#### Aim of the exercise
Copy every line of the material below word for word.

#### Data excerpt
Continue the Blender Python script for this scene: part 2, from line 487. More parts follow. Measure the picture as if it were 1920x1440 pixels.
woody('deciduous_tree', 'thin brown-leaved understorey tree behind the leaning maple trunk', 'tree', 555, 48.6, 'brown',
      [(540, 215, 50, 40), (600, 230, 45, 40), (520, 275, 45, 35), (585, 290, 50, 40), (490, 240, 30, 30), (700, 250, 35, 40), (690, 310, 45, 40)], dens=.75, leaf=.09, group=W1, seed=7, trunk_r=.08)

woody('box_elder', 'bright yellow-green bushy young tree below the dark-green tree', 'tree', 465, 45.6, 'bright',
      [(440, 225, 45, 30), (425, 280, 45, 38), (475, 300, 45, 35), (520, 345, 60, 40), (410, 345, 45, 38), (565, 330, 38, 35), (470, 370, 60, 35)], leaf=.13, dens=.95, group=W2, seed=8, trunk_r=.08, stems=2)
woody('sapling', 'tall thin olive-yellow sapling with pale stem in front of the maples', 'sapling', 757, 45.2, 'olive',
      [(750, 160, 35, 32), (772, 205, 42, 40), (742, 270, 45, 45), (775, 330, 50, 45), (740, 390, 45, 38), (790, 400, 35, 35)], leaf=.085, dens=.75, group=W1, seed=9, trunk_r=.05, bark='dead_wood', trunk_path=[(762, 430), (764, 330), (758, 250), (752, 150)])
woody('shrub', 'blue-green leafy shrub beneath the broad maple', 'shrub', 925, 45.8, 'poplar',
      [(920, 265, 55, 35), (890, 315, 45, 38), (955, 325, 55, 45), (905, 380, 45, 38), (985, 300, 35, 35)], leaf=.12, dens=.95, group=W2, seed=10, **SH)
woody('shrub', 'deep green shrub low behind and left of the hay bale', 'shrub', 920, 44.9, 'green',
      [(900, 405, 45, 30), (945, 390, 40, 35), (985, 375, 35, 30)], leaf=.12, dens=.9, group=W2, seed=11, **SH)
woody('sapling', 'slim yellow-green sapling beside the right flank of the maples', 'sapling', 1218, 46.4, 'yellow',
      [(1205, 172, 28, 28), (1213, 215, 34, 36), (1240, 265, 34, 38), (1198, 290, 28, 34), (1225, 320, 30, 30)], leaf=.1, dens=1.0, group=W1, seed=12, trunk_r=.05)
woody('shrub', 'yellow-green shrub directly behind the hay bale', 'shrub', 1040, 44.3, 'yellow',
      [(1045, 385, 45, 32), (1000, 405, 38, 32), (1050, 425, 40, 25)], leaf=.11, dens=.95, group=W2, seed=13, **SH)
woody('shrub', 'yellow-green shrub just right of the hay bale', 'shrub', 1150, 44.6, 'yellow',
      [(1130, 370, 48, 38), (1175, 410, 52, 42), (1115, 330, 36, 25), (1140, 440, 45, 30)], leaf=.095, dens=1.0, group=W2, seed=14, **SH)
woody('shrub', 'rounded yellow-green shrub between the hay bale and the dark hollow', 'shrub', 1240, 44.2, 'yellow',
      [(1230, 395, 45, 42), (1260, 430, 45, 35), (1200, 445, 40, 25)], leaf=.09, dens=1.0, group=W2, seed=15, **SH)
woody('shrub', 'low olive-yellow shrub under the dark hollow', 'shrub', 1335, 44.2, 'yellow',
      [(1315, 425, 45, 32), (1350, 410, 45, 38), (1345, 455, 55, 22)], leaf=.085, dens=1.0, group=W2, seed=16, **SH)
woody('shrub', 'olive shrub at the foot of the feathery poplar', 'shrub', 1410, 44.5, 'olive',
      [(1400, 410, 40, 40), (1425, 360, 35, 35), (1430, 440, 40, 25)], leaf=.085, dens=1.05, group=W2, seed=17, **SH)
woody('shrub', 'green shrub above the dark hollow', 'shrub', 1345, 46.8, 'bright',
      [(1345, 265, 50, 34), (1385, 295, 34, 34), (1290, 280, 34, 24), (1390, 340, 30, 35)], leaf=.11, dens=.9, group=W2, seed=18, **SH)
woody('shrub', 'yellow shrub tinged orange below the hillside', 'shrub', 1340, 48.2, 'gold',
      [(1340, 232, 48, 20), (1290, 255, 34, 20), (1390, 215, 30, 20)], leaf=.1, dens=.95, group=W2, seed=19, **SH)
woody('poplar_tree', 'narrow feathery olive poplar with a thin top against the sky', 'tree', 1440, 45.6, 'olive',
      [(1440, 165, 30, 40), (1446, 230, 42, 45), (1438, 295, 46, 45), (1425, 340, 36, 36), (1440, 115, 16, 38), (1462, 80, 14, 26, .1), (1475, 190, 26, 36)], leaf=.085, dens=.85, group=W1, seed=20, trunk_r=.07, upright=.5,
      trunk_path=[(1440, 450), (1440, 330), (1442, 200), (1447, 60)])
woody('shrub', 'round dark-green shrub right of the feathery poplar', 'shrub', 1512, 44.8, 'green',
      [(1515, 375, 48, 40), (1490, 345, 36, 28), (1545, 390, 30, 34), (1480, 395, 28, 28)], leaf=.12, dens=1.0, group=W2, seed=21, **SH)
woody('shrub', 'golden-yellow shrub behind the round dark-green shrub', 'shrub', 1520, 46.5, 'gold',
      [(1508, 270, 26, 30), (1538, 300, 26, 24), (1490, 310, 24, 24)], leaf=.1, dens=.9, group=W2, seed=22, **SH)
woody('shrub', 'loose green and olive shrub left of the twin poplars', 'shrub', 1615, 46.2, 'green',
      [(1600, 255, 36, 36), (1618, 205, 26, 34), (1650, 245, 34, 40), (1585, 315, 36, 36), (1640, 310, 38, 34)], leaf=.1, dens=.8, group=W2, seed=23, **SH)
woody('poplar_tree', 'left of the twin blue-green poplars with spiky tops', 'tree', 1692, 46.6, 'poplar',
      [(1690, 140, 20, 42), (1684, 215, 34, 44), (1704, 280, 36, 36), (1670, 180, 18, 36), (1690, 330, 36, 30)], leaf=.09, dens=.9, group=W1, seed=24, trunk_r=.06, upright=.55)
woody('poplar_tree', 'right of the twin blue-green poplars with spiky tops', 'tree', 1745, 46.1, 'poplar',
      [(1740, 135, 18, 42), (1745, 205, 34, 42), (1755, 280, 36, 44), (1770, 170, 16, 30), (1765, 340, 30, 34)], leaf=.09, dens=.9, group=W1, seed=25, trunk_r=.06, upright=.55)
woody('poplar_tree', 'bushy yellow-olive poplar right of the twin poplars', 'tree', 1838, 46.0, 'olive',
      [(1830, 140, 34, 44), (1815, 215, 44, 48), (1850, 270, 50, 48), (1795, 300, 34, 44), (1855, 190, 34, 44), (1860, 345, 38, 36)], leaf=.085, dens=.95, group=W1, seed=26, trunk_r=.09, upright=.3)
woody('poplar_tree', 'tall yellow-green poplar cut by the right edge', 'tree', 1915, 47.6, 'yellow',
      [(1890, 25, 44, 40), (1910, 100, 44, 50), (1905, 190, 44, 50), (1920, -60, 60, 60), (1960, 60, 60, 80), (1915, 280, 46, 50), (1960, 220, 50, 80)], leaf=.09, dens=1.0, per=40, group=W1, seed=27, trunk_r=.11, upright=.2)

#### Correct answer
Continue the Blender Python script for this scene: part 2, from line 487. More parts follow. Measure the picture as if it were 1920x1440 pixels.
woody('deciduous_tree', 'thin brown-leaved understorey tree behind the leaning maple trunk', 'tree', 555, 48.6, 'brown',
      [(540, 215, 50, 40), (600, 230, 45, 40), (520, 275, 45, 35), (585, 290, 50, 40), (490, 240, 30, 30), (700, 250, 35, 40), (690, 310, 45, 40)], dens=.75, leaf=.09, group=W1, seed=7, trunk_r=.08)

woody('box_elder', 'bright yellow-green bushy young tree below the dark-green tree', 'tree', 465, 45.6, 'bright',
      [(440, 225, 45, 30), (425, 280, 45, 38), (475, 300, 45, 35), (520, 345, 60, 40), (410, 345, 45, 38), (565, 330, 38, 35), (470, 370, 60, 35)], leaf=.13, dens=.95, group=W2, seed=8, trunk_r=.08, stems=2)
woody('sapling', 'tall thin olive-yellow sapling with pale stem in front of the maples', 'sapling', 757, 45.2, 'olive',
      [(750, 160, 35, 32), (772, 205, 42, 40), (742, 270, 45, 45), (775, 330, 50, 45), (740, 390, 45, 38), (790, 400, 35, 35)], leaf=.085, dens=.75, group=W1, seed=9, trunk_r=.05, bark='dead_wood', trunk_path=[(762, 430), (764, 330), (758, 250), (752, 150)])
woody('shrub', 'blue-green leafy shrub beneath the broad maple', 'shrub', 925, 45.8, 'poplar',
      [(920, 265, 55, 35), (890, 315, 45, 38), (955, 325, 55, 45), (905, 380, 45, 38), (985, 300, 35, 35)], leaf=.12, dens=.95, group=W2, seed=10, **SH)
woody('shrub', 'deep green shrub low behind and left of the hay bale', 'shrub', 920, 44.9, 'green',
      [(900, 405, 45, 30), (945, 390, 40, 35), (985, 375, 35, 30)], leaf=.12, dens=.9, group=W2, seed=11, **SH)
woody('sapling', 'slim yellow-green sapling beside the right flank of the maples', 'sapling', 1218, 46.4, 'yellow',
      [(1205, 172, 28, 28), (1213, 215, 34, 36), (1240, 265, 34, 38), (1198, 290, 28, 34), (1225, 320, 30, 30)], leaf=.1, dens=1.0, group=W1, seed=12, trunk_r=.05)
woody('shrub', 'yellow-green shrub directly behind the hay bale', 'shrub', 1040, 44.3, 'yellow',
      [(1045, 385, 45, 32), (1000, 405, 38, 32), (1050, 425, 40, 25)], leaf=.11, dens=.95, group=W2, seed=13, **SH)
woody('shrub', 'yellow-green shrub just right of the hay bale', 'shrub', 1150, 44.6, 'yellow',
      [(1130, 370, 48, 38), (1175, 410, 52, 42), (1115, 330, 36, 25), (1140, 440, 45, 30)], leaf=.095, dens=1.0, group=W2, seed=14, **SH)
woody('shrub', 'rounded yellow-green shrub between the hay bale and the dark hollow', 'shrub', 1240, 44.2, 'yellow',
      [(1230, 395, 45, 42), (1260, 430, 45, 35), (1200, 445, 40, 25)], leaf=.09, dens=1.0, group=W2, seed=15, **SH)
woody('shrub', 'low olive-yellow shrub under the dark hollow', 'shrub', 1335, 44.2, 'yellow',
      [(1315, 425, 45, 32), (1350, 410, 45, 38), (1345, 455, 55, 22)], leaf=.085, dens=1.0, group=W2, seed=16, **SH)
woody('shrub', 'olive shrub at the foot of the feathery poplar', 'shrub', 1410, 44.5, 'olive',
      [(1400, 410, 40, 40), (1425, 360, 35, 35), (1430, 440, 40, 25)], leaf=.085, dens=1.05, group=W2, seed=17, **SH)
woody('shrub', 'green shrub above the dark hollow', 'shrub', 1345, 46.8, 'bright',
      [(1345, 265, 50, 34), (1385, 295, 34, 34), (1290, 280, 34, 24), (1390, 340, 30, 35)], leaf=.11, dens=.9, group=W2, seed=18, **SH)
woody('shrub', 'yellow shrub tinged orange below the hillside', 'shrub', 1340, 48.2, 'gold',
      [(1340, 232, 48, 20), (1290, 255, 34, 20), (1390, 215, 30, 20)], leaf=.1, dens=.95, group=W2, seed=19, **SH)
woody('poplar_tree', 'narrow feathery olive poplar with a thin top against the sky', 'tree', 1440, 45.6, 'olive',
      [(1440, 165, 30, 40), (1446, 230, 42, 45), (1438, 295, 46, 45), (1425, 340, 36, 36), (1440, 115, 16, 38), (1462, 80, 14, 26, .1), (1475, 190, 26, 36)], leaf=.085, dens=.85, group=W1, seed=20, trunk_r=.07, upright=.5,
      trunk_path=[(1440, 450), (1440, 330), (1442, 200), (1447, 60)])
woody('shrub', 'round dark-green shrub right of the feathery poplar', 'shrub', 1512, 44.8, 'green',
      [(1515, 375, 48, 40), (1490, 345, 36, 28), (1545, 390, 30, 34), (1480, 395, 28, 28)], leaf=.12, dens=1.0, group=W2, seed=21, **SH)
woody('shrub', 'golden-yellow shrub behind the round dark-green shrub', 'shrub', 1520, 46.5, 'gold',
      [(1508, 270, 26, 30), (1538, 300, 26, 24), (1490, 310, 24, 24)], leaf=.1, dens=.9, group=W2, seed=22, **SH)
woody('shrub', 'loose green and olive shrub left of the twin poplars', 'shrub', 1615, 46.2, 'green',
      [(1600, 255, 36, 36), (1618, 205, 26, 34), (1650, 245, 34, 40), (1585, 315, 36, 36), (1640, 310, 38, 34)], leaf=.1, dens=.8, group=W2, seed=23, **SH)
woody('poplar_tree', 'left of the twin blue-green poplars with spiky tops', 'tree', 1692, 46.6, 'poplar',
      [(1690, 140, 20, 42), (1684, 215, 34, 44), (1704, 280, 36, 36), (1670, 180, 18, 36), (1690, 330, 36, 30)], leaf=.09, dens=.9, group=W1, seed=24, trunk_r=.06, upright=.55)
woody('poplar_tree', 'right of the twin blue-green poplars with spiky tops', 'tree', 1745, 46.1, 'poplar',
      [(1740, 135, 18, 42), (1745, 205, 34, 42), (1755, 280, 36, 44), (1770, 170, 16, 30), (1765, 340, 30, 34)], leaf=.09, dens=.9, group=W1, seed=25, trunk_r=.06, upright=.55)
woody('poplar_tree', 'bushy yellow-olive poplar right of the twin poplars', 'tree', 1838, 46.0, 'olive',
      [(1830, 140, 34, 44), (1815, 215, 44, 48), (1850, 270, 50, 48), (1795, 300, 34, 44), (1855, 190, 34, 44), (1860, 345, 38, 36)], leaf=.085, dens=.95, group=W1, seed=26, trunk_r=.09, upright=.3)
woody('poplar_tree', 'tall yellow-green poplar cut by the right edge', 'tree', 1915, 47.6, 'yellow',
      [(1890, 25, 44, 40), (1910, 100, 44, 50), (1905, 190, 44, 50), (1920, -60, 60, 60), (1960, 60, 60, 80), (1915, 280, 46, 50), (1960, 220, 50, 80)], leaf=.09, dens=1.0, per=40, group=W1, seed=27, trunk_r=.11, upright=.2)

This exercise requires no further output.